What this task involves: Write out all lines holding the word "scene".

Source excerpt:
▼

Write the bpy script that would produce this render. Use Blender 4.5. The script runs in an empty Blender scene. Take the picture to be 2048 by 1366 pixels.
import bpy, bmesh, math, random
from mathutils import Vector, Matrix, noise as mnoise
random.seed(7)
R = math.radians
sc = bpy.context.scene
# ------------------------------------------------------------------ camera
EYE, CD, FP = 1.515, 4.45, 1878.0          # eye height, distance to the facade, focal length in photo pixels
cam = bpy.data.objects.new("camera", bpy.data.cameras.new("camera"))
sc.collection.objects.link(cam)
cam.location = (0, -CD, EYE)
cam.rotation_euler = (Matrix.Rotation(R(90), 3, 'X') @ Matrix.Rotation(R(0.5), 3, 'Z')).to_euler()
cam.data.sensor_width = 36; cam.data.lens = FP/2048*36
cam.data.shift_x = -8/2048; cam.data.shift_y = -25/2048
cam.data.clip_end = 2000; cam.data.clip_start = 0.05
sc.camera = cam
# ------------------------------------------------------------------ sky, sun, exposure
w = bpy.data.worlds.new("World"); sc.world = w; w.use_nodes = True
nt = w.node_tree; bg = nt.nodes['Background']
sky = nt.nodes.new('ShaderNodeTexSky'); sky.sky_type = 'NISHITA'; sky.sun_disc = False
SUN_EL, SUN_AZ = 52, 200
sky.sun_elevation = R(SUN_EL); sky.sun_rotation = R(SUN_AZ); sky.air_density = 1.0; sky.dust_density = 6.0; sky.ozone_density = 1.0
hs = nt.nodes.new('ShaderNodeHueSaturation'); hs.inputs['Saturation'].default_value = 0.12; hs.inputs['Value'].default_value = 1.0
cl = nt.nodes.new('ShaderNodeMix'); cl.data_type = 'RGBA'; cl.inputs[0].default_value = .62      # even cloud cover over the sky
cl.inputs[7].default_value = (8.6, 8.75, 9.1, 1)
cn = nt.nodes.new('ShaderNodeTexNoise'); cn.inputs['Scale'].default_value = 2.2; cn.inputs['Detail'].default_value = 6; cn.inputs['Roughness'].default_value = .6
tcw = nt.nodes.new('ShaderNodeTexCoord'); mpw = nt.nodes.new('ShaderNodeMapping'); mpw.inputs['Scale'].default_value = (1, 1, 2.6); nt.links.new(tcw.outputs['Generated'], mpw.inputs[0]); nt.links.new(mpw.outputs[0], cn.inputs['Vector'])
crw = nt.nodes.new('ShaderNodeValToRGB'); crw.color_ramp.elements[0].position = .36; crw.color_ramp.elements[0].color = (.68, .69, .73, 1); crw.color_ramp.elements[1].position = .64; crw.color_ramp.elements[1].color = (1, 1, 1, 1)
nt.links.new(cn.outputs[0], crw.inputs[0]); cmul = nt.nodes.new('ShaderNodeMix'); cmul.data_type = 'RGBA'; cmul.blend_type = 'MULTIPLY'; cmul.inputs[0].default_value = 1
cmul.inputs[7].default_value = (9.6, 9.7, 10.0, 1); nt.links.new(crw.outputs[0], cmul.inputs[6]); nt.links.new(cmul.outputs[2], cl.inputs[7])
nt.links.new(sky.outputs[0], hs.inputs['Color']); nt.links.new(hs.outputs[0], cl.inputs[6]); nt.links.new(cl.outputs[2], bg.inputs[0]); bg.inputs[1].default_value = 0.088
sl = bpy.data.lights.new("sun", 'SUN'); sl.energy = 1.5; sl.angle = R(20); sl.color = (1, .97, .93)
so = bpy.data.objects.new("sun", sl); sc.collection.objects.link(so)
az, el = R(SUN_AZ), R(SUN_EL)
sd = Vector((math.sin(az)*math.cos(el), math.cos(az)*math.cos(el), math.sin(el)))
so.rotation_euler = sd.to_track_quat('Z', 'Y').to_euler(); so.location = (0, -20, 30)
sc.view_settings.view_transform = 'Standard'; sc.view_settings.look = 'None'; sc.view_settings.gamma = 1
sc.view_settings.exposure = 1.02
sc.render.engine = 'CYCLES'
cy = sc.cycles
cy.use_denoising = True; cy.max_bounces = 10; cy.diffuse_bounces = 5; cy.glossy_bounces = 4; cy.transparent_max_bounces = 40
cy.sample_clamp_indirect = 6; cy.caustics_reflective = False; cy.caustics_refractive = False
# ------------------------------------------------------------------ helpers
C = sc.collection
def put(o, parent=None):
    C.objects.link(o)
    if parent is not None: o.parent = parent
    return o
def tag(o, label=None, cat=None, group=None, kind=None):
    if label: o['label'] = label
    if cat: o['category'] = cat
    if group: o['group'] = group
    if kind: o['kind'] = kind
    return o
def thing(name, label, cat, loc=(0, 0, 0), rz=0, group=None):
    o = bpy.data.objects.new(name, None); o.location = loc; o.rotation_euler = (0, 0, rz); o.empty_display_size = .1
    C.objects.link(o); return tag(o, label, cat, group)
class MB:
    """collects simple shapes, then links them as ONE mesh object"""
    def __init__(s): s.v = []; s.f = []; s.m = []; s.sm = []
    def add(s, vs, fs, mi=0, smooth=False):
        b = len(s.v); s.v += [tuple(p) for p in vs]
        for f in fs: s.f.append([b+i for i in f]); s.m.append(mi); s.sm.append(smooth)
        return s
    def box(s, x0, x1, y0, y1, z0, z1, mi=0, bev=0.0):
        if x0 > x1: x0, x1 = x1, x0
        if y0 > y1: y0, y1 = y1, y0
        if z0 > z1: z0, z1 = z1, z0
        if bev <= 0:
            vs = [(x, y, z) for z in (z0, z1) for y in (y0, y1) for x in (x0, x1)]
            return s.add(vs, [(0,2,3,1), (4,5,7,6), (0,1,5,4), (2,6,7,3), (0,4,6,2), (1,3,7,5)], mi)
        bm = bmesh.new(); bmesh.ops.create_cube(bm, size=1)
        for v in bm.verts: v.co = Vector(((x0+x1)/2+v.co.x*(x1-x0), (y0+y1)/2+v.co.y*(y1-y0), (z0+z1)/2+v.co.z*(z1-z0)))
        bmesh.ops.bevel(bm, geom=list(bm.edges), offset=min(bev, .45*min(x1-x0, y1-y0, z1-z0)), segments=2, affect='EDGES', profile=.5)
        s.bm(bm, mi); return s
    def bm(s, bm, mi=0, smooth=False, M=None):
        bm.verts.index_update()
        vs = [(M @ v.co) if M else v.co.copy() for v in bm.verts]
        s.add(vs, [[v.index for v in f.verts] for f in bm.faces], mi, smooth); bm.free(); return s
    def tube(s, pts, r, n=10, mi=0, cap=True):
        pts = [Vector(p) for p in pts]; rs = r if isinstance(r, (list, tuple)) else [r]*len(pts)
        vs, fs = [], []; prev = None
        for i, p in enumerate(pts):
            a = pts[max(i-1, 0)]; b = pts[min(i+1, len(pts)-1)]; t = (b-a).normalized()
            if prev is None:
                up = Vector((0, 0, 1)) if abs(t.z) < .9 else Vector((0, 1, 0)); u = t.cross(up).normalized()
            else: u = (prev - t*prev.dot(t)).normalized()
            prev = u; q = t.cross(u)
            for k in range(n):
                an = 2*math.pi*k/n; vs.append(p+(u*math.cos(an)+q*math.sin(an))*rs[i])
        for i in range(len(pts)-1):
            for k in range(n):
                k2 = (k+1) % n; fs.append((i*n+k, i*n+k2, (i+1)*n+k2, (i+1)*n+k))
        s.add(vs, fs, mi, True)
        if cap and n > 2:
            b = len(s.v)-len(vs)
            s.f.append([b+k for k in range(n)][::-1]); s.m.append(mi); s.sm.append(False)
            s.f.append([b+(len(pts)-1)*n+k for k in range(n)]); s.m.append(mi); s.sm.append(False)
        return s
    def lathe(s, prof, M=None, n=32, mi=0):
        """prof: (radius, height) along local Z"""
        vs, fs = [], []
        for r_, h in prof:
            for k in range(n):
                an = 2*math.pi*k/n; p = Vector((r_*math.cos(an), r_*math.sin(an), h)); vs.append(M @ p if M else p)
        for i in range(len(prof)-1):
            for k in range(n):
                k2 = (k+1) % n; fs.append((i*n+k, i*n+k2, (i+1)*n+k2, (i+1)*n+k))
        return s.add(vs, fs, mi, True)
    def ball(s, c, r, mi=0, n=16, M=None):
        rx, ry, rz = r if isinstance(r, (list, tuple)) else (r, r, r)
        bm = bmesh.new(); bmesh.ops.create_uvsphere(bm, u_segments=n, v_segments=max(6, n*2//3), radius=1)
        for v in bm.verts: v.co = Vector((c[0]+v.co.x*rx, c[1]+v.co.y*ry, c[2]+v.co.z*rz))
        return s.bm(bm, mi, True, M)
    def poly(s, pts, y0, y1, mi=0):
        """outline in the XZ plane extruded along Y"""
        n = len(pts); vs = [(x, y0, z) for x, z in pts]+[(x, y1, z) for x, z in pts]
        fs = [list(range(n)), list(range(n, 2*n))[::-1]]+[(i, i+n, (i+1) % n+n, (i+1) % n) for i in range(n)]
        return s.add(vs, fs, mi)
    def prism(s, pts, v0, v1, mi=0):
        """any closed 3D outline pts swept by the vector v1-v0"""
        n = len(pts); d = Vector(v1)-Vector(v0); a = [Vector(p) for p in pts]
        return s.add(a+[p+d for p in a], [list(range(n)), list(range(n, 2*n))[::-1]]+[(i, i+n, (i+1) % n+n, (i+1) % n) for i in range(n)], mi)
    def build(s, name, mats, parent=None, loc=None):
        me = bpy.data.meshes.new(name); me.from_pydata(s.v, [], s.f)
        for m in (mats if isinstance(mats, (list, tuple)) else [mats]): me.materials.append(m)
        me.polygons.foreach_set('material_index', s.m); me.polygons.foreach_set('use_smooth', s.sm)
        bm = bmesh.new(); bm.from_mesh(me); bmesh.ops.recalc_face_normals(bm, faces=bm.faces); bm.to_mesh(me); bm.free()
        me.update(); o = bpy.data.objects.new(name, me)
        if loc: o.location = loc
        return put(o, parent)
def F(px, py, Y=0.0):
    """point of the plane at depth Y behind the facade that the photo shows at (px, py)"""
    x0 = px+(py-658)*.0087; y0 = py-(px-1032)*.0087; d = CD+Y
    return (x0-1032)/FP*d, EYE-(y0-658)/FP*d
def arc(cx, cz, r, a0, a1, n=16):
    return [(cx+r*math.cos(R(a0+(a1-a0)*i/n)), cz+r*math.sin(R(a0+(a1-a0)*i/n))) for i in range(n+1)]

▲

Answer in full:
Write the bpy script that would produce this render. Use Blender 4.5. The script runs in an empty Blender scene. Take the picture to be 2048 by 1366 pixels.
sc = bpy.context.scene